Technology

Waymo Expands Autonomous Taxi Service And Adds Jaguar SUVs To Fleet

Waymo autonomous taxi jaguar i-pace
Image Source: Waymo/YouTube (screenshot)

Google’s autonomous car division Waymo is pressing ahead with its autonomous ride-sharing service in Arizona. The company has announced that the autonomous taxi service will soon be available to the general public in the service area. It’s currently only open to “Early Riders,” who have been testing it for months. Waymo is also adding a second vehicle to its autonomous fleet; thousands of Jaguar I-PACE electric SUVs will be joining the self-driving Chrysler Pacifica minivans that are already cruising the streets in the Phoenix area.

Waymo teams up with Jaguar

Executives for Waymo spoke on various topics related to autonomous driving an event where they made the joint announcement about the I-PACE SUVs with Jaguar executives. The two companies said they’ve agreed to work together on a huge fleet of electric SUVs fitted with Waymo’s self-driving technology.

They plan to build as many as 20,000 I-PACE electric SUVs within the first two years. The SUVs will be earmarked for Waymo’s autonomous taxi service, and the two companies estimate that they could handle up to 1 million trips daily once they’re on the road. The financial terms of the deal were not announced, but Bloomberg estimates the value at over $1.3 billion, given that Waymo is expected to buy the I-PACE SUVs, which have a price tag of about $69,500.

The Jaguar I-PACE is expected to be a strong competitor for the Tesla Model X in the luxury SUV space. The vehicle is expected to have a range of about 240 miles on a full charge and will be able to go from 0 to 60 miles per hour in less than 5 seconds. The electric SUV’s price is also about $10,000 lower than the starting price of Tesla’s Model X, notes Fortune.

Autonomous car space rocked by first pedestrian death

It’s been roughly a week since it was reported that one of Uber’s self-driving vehicles hit and killed a pedestrian in Arizona. Governor Doug Ducey ordered the ride-sharing firm to halt testing on its self-driving vehicles within the state as a result of the accident, although it had already done so, not only in Arizona, but also in San Francisco, Toronto and Pittsburgh, according to The New York Times.

Many other autonomous driving firms are proceeding more cautiously now that we’ve seen what could be the first pedestrian death resulting from the technology, but Waymo is pressing forward even more aggressively. The Wall Street Journal reports that Waymo CEO John Krafcik said he’s confident that their technology would not have hit 49-year-old Elaine Herzberg earlier this month.

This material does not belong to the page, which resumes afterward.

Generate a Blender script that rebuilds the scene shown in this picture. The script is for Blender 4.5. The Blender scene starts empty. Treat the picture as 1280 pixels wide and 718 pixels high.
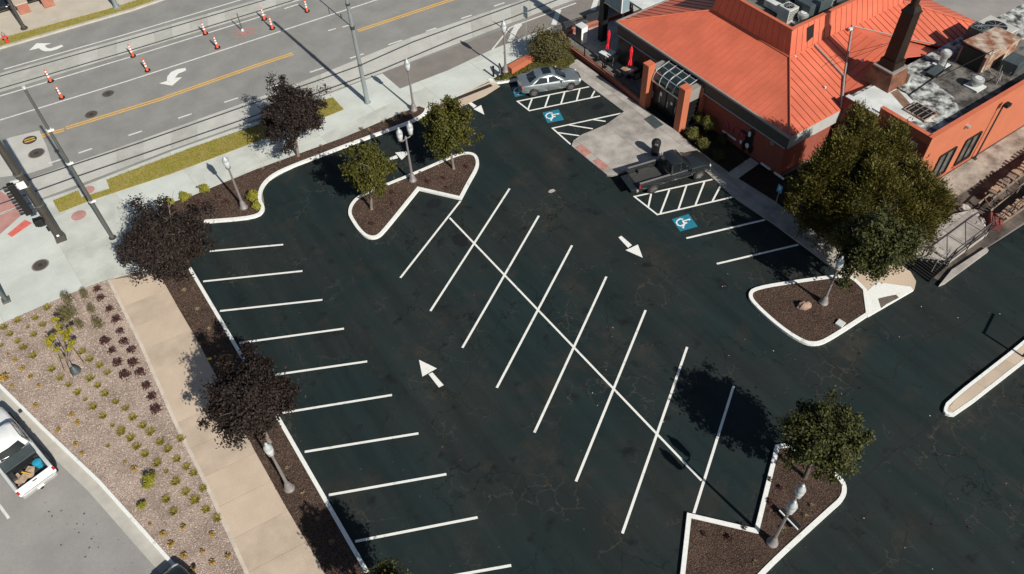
import bpy, bmesh, math, random
from mathutils import Vector, Matrix, noise
sc = bpy.context.scene
rnd = random.Random(7)
R = math.radians

# ------------------------------------------------------------------ camera, sky, sun, exposure
CAM_H, FPX, NAD, GRID = 34.0, 980.0, (678.0, 1205.0), R(32.5)
_d = Vector((NAD[0]-640, NAD[1]-359, FPX)).normalized(); _up = -_d
_fw = Vector((0, 0, 1)); _Y = (_fw - _up*_fw.dot(_up)).normalized(); _X = _Y.cross(_up)
_q = Matrix.Rotation(-GRID, 3, 'Z')
RC = _q @ Matrix((_X, _Y, _up))                       # camera (x right, y down, z forward) -> world
cam = bpy.data.cameras.new('camera'); cam.sensor_width = 36; cam.lens = FPX/1280*36; cam.clip_end = 2000
co = bpy.data.objects.new('camera', cam); sc.collection.objects.link(co)
_m = Matrix((RC.col[0], -RC.col[1], -RC.col[2])).transposed()
co.matrix_world = Matrix.Translation((0, 0, CAM_H)) @ _m.to_4x4(); sc.camera = co

SUN_EL, SHADOW = R(37), R(94)
w = bpy.data.worlds.new('World'); sc.world = w; w.use_nodes = True
nt = w.node_tree; sky = nt.nodes.new('ShaderNodeTexSky'); sky.sky_type = 'NISHITA'; sky.sun_disc = False
sky.sun_elevation = SUN_EL; sky.sun_rotation = R(176); sky.altitude = 100; sky.air_density = 1.0
bg = nt.nodes['Background']; bg.inputs['Strength'].default_value = 0.056
nt.links.new(sky.outputs[0], bg.inputs[0])
sl = bpy.data.lights.new('sun', 'SUN'); sl.energy = 5.0; sl.angle = R(0.53); sl.color = (1, .95, .87)
so = bpy.data.objects.new('sun', sl); sc.collection.objects.link(so)
_ld = Vector((math.cos(SHADOW)*math.cos(SUN_EL), math.sin(SHADOW)*math.cos(SUN_EL), -math.sin(SUN_EL)))
so.rotation_euler = _ld.to_track_quat('-Z', 'Y').to_euler(); so.location = (0, -30, 60)
sc.view_settings.view_transform = 'Standard'; sc.view_settings.look = 'None'
sc.view_settings.exposure = 0.22; sc.view_settings.gamma = 1; sc.view_settings.use_curve_mapping = False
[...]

He also emphasized that they will continue to focus on safety, which he described as their “overwhelming, number-one priority.” He added that they are designing the Jaguar I-PACE to be a “very safe benchmark for the world.”

Waymo reveals expansion of autonomous taxi service

Today’s announcement ahead of the New York Auto Show also included further details about the expansion of Waymo’s autonomous taxi service. By the end of this year, the company’s autonomous minivans will begin providing service to anyone who wants to ride in them instead of limiting service to so-called “Early Riders” participating in the tests for the program. Krafcik said the autonomous taxi service will operate within a set area of approximately 100 square miles in the Phoenix area. Over time, the vehicles’ service areas will expand gradually to 600 square miles, reports The Drive.

He also said that they don’t intend to become a car company. Instead, they’re targeting four niche areas of the transportation industry, which are ride-sharing, trucking, licensing and “last-mile transportation,” which transports passengers to and from public transport hubs such as train stations and bus depots.